There are too many new relationships. There’s Rory and Lydia’s pairing, into which Beetlejuice intrudes. Jenna eventually falls for local boy Jeremy (Arthur Conti), who is hiding a secret. Beetlejuice is being hunted by a soul-sucking ex, Delores (Monica Bellucci), who is in turn being hunted by Wolf Jackson (Willem Dafoe), an afterlife cop who was an actor who died doing his own stunts. Meanwhile, all of the relationships from the original film are discarded. The absence of the Maitlands is explained in a single line by Lydia (“We found a loophole and they moved on,” she says, to which Astrid snarks “How convenient,” to which I almost yelled at the screen “Yes it really is, isn’t it?”).
The absence of Lydia’s father Charles, is more complicated, given the, ah, unpleasantness surrounding Jeffrey Jones, but this is handled first by showing him die via shark attack in a Claymation interlude before having his headless corpse wandering the afterlife. Honestly, the funniest gag in the movie is the increasingly ridiculous lengths Burton and his coworkers go to avoid having him appear onscreen in the flesh, but that’s only really funny for extratextual, vaguely horrifying reasons.
There’s just too much going on for anything to really land with audiences, and the jokes are too sloppily constructed to really inspire laughs. Nearly every gag is predicated on recalling something from the original film, as when Beetlejuice works in some sort of call center where all the employees have shrunken heads. Remember the closing moments of the first? With the guy who had the shrunken head? What if there were, like, a dozen of them? For some reason? Wouldn’t that be funny?
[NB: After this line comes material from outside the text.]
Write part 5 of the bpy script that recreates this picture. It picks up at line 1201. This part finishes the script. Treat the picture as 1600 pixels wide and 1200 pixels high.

I mean, I guess, kinda, in the sense that shrunken heads are kinda funny visually? But as a joke it doesn’t work. It’s just brand maintenance and nostalgia.
As I mentioned, Skaaren, Burton, and Keaton would reteam after Beetlejuice on Batman, a movie that would break opening-weekend records upon release in 1989 and fundamentally alter the nature of studio filmmaking in ways we’re still wrestling with today. That film helped move the industry away from high-concept filmmaking and toward an emphasis on intellectual property and merchandising sales. Maximizing opening weekend grosses led to both big businesses and bold headlines. You can draw a straight line from Batman to Spider-Man to the Marvel Cinematic Universe and the dominance of franchise fare more broadly: branding, rather than ideas, was what mattered.
In truth, Beetlejuice Beetlejuice is less a descendant of Beetlejuice than Batman. It doesn’t exist to continue the story of the Deetz family or chronicle the exploits of the Ghost with the Most. It exists to get people thirsty for nostalgia to pony up for a trip to the theater and to sell Denny’s breakfasts and to inspire Crumbl creations. I’m sure it’ll make a bunch of people a bunch of money in the short term; the box office projections are through the roof. But I have a hard time believing many will be watching it 35 years from now.
Went to Beetlejuice-Beetlejuice Friday and loved it. If you expected it to be more than a well-crafted nostalgia ride with some fun performances, you were at the wrong kind of movie IMO.
I went, I laughed, I had a great time. Seriously, can no one just enjoy it? 🙄 The folks, 10 I think, who were with us in the theater also enjoyed it. (Mid-day matinee for the win) To each their own I guess.